* Problem to solve: Copy the first line of the material below and every later line through the line containing "attr(o, 'cut', cut);", without any other output.

** Start of Supplied material **

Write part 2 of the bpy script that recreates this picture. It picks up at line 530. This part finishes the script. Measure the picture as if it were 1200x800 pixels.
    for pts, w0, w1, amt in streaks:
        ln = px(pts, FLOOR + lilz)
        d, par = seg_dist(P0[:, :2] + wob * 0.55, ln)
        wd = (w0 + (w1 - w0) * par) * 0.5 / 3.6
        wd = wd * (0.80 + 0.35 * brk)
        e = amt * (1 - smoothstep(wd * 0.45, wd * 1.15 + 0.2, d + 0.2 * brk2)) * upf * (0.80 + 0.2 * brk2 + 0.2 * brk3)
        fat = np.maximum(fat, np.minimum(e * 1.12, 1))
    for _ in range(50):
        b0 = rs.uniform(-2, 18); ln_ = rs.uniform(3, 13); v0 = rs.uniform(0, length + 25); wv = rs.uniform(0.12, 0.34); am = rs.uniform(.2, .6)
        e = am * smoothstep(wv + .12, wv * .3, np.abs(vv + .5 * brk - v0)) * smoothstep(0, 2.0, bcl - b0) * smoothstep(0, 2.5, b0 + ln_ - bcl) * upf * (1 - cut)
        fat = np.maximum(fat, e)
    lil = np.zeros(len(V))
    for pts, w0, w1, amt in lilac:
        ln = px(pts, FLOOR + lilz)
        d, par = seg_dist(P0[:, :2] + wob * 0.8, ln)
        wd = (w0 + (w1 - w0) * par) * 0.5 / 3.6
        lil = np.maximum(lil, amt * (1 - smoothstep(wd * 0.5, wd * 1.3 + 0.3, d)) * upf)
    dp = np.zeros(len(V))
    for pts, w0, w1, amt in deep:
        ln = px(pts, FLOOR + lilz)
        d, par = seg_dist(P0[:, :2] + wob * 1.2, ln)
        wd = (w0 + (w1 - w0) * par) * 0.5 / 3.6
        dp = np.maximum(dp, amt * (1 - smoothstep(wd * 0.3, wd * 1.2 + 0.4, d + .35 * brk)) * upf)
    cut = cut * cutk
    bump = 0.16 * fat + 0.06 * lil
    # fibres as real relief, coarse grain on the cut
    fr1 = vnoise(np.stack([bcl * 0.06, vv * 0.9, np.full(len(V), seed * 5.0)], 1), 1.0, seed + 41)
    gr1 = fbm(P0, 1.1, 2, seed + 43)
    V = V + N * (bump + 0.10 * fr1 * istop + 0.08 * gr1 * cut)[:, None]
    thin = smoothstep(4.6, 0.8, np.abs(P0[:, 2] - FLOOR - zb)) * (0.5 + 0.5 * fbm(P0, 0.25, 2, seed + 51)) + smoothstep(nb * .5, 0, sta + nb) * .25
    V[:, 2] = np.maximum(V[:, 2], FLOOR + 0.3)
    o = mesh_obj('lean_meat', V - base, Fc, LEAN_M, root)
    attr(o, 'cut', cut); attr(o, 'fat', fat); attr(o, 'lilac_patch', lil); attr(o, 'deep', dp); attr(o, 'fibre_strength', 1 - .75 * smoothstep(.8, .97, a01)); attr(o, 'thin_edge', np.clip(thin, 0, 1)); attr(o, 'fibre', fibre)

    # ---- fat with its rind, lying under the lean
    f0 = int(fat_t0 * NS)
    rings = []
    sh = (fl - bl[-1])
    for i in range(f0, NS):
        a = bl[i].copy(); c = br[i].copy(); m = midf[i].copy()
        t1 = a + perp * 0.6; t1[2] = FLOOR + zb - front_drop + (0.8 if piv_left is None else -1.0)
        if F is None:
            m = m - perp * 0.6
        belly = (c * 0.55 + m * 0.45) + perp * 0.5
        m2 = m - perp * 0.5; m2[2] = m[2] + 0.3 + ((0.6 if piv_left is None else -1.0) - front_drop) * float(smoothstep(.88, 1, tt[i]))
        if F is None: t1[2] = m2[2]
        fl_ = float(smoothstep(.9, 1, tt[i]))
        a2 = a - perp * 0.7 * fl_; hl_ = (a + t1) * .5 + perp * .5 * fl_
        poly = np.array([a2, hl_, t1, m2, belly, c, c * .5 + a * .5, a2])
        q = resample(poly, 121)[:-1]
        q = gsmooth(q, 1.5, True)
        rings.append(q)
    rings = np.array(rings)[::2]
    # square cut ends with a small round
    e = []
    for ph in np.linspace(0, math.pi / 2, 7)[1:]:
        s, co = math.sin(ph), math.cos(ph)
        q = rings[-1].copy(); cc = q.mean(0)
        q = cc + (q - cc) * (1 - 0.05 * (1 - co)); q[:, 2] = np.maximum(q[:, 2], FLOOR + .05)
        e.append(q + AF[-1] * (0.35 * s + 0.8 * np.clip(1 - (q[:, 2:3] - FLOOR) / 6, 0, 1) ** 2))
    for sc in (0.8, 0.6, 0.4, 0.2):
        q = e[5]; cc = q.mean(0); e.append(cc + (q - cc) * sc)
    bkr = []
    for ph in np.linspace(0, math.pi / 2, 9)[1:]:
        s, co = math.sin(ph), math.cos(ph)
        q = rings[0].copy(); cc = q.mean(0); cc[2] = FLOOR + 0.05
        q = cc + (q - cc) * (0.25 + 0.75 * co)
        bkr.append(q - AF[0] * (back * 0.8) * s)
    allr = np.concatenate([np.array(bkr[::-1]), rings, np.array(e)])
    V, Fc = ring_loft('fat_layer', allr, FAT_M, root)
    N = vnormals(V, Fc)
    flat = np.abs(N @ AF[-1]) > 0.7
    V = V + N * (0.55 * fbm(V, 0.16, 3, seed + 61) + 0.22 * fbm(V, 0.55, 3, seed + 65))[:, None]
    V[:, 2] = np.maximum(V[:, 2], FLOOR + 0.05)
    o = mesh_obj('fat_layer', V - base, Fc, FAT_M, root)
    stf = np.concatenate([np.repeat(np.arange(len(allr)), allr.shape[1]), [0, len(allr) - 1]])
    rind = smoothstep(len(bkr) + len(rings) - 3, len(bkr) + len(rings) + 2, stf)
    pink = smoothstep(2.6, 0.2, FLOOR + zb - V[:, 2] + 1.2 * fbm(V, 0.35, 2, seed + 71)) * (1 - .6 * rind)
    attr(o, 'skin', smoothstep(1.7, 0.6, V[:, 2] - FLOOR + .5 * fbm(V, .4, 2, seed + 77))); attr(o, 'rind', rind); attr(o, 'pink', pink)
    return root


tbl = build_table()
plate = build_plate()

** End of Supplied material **

* Written response:
Write part 2 of the bpy script that recreates this picture. It picks up at line 530. This part finishes the script. Measure the picture as if it were 1200x800 pixels.
    for pts, w0, w1, amt in streaks:
        ln = px(pts, FLOOR + lilz)
        d, par = seg_dist(P0[:, :2] + wob * 0.55, ln)
        wd = (w0 + (w1 - w0) * par) * 0.5 / 3.6
        wd = wd * (0.80 + 0.35 * brk)
        e = amt * (1 - smoothstep(wd * 0.45, wd * 1.15 + 0.2, d + 0.2 * brk2)) * upf * (0.80 + 0.2 * brk2 + 0.2 * brk3)
        fat = np.maximum(fat, np.minimum(e * 1.12, 1))
    for _ in range(50):
        b0 = rs.uniform(-2, 18); ln_ = rs.uniform(3, 13); v0 = rs.uniform(0, length + 25); wv = rs.uniform(0.12, 0.34); am = rs.uniform(.2, .6)
        e = am * smoothstep(wv + .12, wv * .3, np.abs(vv + .5 * brk - v0)) * smoothstep(0, 2.0, bcl - b0) * smoothstep(0, 2.5, b0 + ln_ - bcl) * upf * (1 - cut)
        fat = np.maximum(fat, e)
    lil = np.zeros(len(V))
    for pts, w0, w1, amt in lilac:
        ln = px(pts, FLOOR + lilz)
        d, par = seg_dist(P0[:, :2] + wob * 0.8, ln)
        wd = (w0 + (w1 - w0) * par) * 0.5 / 3.6
        lil = np.maximum(lil, amt * (1 - smoothstep(wd * 0.5, wd * 1.3 + 0.3, d)) * upf)
    dp = np.zeros(len(V))
    for pts, w0, w1, amt in deep:
        ln = px(pts, FLOOR + lilz)
        d, par = seg_dist(P0[:, :2] + wob * 1.2, ln)
        wd = (w0 + (w1 - w0) * par) * 0.5 / 3.6
        dp = np.maximum(dp, amt * (1 - smoothstep(wd * 0.3, wd * 1.2 + 0.4, d + .35 * brk)) * upf)
    cut = cut * cutk
    bump = 0.16 * fat + 0.06 * lil
    # fibres as real relief, coarse grain on the cut
    fr1 = vnoise(np.stack([bcl * 0.06, vv * 0.9, np.full(len(V), seed * 5.0)], 1), 1.0, seed + 41)
    gr1 = fbm(P0, 1.1, 2, seed + 43)
    V = V + N * (bump + 0.10 * fr1 * istop + 0.08 * gr1 * cut)[:, None]
    thin = smoothstep(4.6, 0.8, np.abs(P0[:, 2] - FLOOR - zb)) * (0.5 + 0.5 * fbm(P0, 0.25, 2, seed + 51)) + smoothstep(nb * .5, 0, sta + nb) * .25
    V[:, 2] = np.maximum(V[:, 2], FLOOR + 0.3)
    o = mesh_obj('lean_meat', V - base, Fc, LEAN_M, root)
    attr(o, 'cut', cut); attr(o, 'fat', fat); attr(o, 'lilac_patch', lil); attr(o, 'deep', dp); attr(o, 'fibre_strength', 1 - .75 * smoothstep(.8, .97, a01)); attr(o, 'thin_edge', np.clip(thin, 0, 1)); attr(o, 'fibre', fibre)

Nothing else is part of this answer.